**EXERCISE AIM:** Start at the first line of the material below and retype each line through the one containing "sc.cycles.sample_clamp_indirect = 4.0", exactly.

**DATA BLOCK:**

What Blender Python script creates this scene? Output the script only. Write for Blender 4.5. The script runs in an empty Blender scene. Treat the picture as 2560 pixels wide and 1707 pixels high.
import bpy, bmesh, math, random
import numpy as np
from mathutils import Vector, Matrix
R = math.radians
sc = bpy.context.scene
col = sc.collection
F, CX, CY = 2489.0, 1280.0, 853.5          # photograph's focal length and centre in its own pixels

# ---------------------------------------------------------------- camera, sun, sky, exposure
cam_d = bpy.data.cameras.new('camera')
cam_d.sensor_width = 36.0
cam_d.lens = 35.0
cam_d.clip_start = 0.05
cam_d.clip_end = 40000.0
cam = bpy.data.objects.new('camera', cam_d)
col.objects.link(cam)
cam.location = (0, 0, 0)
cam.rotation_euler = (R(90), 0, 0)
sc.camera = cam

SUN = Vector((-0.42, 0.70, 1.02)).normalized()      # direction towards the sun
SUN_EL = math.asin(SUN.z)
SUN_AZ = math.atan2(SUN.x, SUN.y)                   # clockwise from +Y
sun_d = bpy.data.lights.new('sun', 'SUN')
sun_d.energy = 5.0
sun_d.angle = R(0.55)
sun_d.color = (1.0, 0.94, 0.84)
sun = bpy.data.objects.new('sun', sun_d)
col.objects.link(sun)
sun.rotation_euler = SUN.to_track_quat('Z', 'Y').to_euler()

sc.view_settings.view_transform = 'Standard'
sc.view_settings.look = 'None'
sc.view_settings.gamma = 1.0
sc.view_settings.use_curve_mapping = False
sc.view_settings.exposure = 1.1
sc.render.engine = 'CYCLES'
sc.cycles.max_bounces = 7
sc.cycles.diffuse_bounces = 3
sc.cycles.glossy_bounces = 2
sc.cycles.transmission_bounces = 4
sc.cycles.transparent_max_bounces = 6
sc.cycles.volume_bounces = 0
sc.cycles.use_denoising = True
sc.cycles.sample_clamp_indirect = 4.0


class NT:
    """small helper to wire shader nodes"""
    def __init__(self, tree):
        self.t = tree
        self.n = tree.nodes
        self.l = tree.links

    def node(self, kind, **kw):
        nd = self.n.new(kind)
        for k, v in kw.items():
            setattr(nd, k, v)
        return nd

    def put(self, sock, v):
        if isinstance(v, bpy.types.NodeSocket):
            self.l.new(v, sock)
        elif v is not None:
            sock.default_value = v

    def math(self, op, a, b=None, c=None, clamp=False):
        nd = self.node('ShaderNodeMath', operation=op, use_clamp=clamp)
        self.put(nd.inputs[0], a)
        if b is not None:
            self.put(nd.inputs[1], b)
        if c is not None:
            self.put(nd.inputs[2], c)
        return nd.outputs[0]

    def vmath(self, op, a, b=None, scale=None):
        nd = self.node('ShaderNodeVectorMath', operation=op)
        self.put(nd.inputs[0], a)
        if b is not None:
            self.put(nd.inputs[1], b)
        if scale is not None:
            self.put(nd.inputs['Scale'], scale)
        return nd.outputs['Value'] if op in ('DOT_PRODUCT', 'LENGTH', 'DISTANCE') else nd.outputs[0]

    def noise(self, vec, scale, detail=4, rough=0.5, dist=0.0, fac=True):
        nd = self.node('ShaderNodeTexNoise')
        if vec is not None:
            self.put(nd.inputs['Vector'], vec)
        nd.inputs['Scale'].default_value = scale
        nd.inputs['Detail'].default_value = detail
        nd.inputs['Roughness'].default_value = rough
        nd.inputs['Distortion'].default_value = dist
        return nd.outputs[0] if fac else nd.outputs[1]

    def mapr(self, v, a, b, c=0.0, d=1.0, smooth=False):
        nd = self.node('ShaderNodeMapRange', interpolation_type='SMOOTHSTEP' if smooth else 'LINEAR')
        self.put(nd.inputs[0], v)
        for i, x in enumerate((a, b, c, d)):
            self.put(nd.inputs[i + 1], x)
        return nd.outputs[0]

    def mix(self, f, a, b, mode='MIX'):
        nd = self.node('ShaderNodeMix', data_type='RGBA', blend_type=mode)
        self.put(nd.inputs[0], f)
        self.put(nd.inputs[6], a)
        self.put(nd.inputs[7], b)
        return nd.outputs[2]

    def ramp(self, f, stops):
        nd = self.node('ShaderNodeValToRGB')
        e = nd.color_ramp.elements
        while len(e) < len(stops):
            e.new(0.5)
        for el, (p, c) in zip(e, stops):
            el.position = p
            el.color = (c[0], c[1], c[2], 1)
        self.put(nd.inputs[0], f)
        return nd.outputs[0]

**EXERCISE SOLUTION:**
What Blender Python script creates this scene? Output the script only. Write for Blender 4.5. The script runs in an empty Blender scene. Treat the picture as 2560 pixels wide and 1707 pixels high.
import bpy, bmesh, math, random
import numpy as np
from mathutils import Vector, Matrix
R = math.radians
sc = bpy.context.scene
col = sc.collection
F, CX, CY = 2489.0, 1280.0, 853.5          # photograph's focal length and centre in its own pixels

# ---------------------------------------------------------------- camera, sun, sky, exposure
cam_d = bpy.data.cameras.new('camera')
cam_d.sensor_width = 36.0
cam_d.lens = 35.0
cam_d.clip_start = 0.05
cam_d.clip_end = 40000.0
cam = bpy.data.objects.new('camera', cam_d)
col.objects.link(cam)
cam.location = (0, 0, 0)
cam.rotation_euler = (R(90), 0, 0)
sc.camera = cam

SUN = Vector((-0.42, 0.70, 1.02)).normalized()      # direction towards the sun
SUN_EL = math.asin(SUN.z)
SUN_AZ = math.atan2(SUN.x, SUN.y)                   # clockwise from +Y
sun_d = bpy.data.lights.new('sun', 'SUN')
sun_d.energy = 5.0
sun_d.angle = R(0.55)
sun_d.color = (1.0, 0.94, 0.84)
sun = bpy.data.objects.new('sun', sun_d)
col.objects.link(sun)
sun.rotation_euler = SUN.to_track_quat('Z', 'Y').to_euler()

sc.view_settings.view_transform = 'Standard'
sc.view_settings.look = 'None'
sc.view_settings.gamma = 1.0
sc.view_settings.use_curve_mapping = False
sc.view_settings.exposure = 1.1
sc.render.engine = 'CYCLES'
sc.cycles.max_bounces = 7
sc.cycles.diffuse_bounces = 3
sc.cycles.glossy_bounces = 2
sc.cycles.transmission_bounces = 4
sc.cycles.transparent_max_bounces = 6
sc.cycles.volume_bounces = 0
sc.cycles.use_denoising = True
sc.cycles.sample_clamp_indirect = 4.0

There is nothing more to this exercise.